#### [EXERCISE DETAILS]
Quote every line from the top of the listing down to and including the line that contains "SC.camera = cam_o".

--- DATA PROVIDED ---

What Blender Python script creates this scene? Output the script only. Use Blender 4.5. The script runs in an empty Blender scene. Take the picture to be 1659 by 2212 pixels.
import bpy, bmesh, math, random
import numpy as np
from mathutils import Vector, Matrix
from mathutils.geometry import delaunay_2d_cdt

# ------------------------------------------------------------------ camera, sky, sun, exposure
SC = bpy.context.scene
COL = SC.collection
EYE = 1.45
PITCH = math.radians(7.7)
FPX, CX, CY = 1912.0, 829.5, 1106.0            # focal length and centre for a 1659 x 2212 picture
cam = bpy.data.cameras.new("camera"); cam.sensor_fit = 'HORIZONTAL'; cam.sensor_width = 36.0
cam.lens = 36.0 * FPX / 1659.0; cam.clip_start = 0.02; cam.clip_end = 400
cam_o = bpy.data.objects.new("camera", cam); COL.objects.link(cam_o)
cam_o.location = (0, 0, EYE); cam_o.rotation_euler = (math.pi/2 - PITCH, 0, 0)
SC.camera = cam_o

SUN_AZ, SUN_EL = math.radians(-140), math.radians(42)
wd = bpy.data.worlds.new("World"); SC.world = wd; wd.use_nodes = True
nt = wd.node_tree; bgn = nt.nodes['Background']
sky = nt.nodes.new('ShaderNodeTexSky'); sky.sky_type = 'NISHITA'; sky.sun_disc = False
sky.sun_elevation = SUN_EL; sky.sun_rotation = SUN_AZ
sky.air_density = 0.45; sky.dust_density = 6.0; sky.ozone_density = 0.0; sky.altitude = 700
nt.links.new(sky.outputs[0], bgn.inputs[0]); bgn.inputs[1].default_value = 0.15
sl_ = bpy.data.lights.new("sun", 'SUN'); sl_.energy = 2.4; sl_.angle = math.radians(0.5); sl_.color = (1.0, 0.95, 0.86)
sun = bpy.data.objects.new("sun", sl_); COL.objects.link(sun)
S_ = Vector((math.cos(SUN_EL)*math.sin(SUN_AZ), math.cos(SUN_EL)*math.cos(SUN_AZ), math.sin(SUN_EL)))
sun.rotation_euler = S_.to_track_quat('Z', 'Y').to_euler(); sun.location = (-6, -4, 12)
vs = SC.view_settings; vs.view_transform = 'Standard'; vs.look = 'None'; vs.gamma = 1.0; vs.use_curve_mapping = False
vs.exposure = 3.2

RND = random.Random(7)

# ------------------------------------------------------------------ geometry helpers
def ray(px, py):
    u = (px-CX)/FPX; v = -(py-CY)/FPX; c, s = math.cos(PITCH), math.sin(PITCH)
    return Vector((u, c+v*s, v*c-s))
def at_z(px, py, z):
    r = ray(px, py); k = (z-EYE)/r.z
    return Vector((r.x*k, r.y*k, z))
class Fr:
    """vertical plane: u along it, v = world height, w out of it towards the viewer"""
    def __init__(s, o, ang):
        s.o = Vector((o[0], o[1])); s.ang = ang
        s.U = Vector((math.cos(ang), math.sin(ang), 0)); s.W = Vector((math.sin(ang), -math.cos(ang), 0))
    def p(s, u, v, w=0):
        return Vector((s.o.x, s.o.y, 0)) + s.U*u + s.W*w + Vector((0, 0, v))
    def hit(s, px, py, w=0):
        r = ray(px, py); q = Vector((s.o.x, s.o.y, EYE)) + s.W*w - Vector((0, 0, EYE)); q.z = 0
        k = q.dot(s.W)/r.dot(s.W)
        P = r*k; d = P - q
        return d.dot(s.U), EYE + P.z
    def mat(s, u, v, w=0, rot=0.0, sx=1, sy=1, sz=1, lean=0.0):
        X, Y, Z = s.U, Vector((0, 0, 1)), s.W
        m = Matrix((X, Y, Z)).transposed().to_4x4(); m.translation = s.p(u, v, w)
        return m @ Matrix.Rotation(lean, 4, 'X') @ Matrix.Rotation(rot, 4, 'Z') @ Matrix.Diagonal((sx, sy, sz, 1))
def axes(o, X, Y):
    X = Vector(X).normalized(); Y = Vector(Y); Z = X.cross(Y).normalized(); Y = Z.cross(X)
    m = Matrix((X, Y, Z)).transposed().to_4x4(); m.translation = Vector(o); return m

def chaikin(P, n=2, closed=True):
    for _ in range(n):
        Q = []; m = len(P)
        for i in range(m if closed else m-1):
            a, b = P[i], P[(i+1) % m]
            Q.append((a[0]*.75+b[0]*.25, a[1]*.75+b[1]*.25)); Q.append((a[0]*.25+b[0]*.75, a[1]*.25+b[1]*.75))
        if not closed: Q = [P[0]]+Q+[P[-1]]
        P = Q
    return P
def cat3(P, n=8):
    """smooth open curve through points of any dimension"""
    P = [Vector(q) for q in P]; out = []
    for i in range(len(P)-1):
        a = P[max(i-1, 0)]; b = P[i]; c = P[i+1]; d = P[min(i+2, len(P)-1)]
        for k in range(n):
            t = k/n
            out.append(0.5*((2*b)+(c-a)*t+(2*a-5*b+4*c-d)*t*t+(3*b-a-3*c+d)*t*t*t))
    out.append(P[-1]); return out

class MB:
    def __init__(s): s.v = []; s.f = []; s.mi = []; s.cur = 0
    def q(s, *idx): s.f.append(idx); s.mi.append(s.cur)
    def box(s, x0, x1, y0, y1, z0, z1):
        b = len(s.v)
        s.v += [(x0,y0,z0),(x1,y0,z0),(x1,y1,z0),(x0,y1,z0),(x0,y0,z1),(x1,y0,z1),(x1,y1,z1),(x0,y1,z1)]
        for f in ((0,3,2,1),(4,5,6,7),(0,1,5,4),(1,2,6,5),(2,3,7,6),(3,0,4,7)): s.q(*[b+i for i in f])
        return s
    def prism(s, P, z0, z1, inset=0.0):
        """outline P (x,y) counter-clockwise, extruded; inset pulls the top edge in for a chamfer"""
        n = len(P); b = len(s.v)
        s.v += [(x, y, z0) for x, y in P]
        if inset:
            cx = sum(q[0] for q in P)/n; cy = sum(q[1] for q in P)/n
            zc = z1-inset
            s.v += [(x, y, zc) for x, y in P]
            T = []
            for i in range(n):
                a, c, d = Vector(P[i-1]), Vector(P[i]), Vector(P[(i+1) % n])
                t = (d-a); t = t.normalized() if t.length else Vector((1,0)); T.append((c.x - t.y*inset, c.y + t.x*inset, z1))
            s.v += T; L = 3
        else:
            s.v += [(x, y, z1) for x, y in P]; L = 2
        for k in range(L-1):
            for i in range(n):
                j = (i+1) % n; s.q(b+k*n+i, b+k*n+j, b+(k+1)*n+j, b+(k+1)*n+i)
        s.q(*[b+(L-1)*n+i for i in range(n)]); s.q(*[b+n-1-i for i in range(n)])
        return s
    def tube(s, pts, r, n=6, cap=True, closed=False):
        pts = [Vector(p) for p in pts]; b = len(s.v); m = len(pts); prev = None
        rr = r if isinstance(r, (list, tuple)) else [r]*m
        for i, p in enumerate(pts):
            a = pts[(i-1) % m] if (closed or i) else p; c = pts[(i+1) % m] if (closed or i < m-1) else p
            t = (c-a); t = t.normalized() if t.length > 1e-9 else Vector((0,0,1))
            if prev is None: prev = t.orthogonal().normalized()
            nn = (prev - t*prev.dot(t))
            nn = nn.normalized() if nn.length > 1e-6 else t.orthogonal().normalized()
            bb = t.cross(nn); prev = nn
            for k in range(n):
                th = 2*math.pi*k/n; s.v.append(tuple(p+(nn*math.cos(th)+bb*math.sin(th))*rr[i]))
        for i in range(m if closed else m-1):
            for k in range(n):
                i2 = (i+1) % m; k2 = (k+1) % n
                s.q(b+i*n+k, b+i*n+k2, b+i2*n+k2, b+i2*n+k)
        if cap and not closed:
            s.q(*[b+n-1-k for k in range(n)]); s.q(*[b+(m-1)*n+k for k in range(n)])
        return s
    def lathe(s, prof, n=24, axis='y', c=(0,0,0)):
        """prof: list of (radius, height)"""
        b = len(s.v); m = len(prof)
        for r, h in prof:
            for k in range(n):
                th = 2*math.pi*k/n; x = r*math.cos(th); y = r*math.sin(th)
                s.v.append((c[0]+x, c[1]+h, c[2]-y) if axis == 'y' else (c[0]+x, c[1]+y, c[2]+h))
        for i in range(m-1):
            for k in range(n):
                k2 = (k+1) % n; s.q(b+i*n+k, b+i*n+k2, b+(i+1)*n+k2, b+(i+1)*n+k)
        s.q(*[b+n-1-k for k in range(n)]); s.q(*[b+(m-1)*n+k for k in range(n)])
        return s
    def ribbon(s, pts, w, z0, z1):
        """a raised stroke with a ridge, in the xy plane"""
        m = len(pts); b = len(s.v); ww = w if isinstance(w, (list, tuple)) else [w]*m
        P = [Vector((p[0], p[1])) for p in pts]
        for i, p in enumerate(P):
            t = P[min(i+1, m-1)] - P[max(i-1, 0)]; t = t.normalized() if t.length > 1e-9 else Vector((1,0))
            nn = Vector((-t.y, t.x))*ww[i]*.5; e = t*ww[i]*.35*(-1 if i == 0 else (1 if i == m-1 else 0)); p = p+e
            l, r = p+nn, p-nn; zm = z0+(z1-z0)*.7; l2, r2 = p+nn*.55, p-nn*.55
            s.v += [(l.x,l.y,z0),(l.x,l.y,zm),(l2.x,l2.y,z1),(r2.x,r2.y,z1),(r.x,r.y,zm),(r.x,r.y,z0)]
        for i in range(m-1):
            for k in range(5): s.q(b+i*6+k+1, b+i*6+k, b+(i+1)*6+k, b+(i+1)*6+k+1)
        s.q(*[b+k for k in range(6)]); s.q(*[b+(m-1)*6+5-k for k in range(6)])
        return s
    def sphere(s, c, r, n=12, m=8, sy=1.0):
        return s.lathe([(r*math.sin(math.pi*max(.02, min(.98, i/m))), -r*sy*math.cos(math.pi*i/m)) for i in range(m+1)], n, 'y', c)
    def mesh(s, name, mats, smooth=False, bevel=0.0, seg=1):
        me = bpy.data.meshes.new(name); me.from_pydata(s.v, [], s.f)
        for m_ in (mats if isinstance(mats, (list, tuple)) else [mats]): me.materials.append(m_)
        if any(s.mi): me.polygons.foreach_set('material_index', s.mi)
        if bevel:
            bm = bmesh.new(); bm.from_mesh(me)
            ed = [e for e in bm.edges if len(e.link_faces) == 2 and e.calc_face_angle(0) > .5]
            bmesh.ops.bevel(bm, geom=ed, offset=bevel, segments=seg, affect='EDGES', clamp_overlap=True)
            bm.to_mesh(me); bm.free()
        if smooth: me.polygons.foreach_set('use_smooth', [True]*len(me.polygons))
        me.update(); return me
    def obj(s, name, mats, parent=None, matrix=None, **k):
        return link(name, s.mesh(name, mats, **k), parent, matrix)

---

#### [THE OUTPUT]
What Blender Python script creates this scene? Output the script only. Use Blender 4.5. The script runs in an empty Blender scene. Take the picture to be 1659 by 2212 pixels.
import bpy, bmesh, math, random
import numpy as np
from mathutils import Vector, Matrix
from mathutils.geometry import delaunay_2d_cdt

# ------------------------------------------------------------------ camera, sky, sun, exposure
SC = bpy.context.scene
COL = SC.collection
EYE = 1.45
PITCH = math.radians(7.7)
FPX, CX, CY = 1912.0, 829.5, 1106.0            # focal length and centre for a 1659 x 2212 picture
cam = bpy.data.cameras.new("camera"); cam.sensor_fit = 'HORIZONTAL'; cam.sensor_width = 36.0
cam.lens = 36.0 * FPX / 1659.0; cam.clip_start = 0.02; cam.clip_end = 400
cam_o = bpy.data.objects.new("camera", cam); COL.objects.link(cam_o)
cam_o.location = (0, 0, EYE); cam_o.rotation_euler = (math.pi/2 - PITCH, 0, 0)
SC.camera = cam_o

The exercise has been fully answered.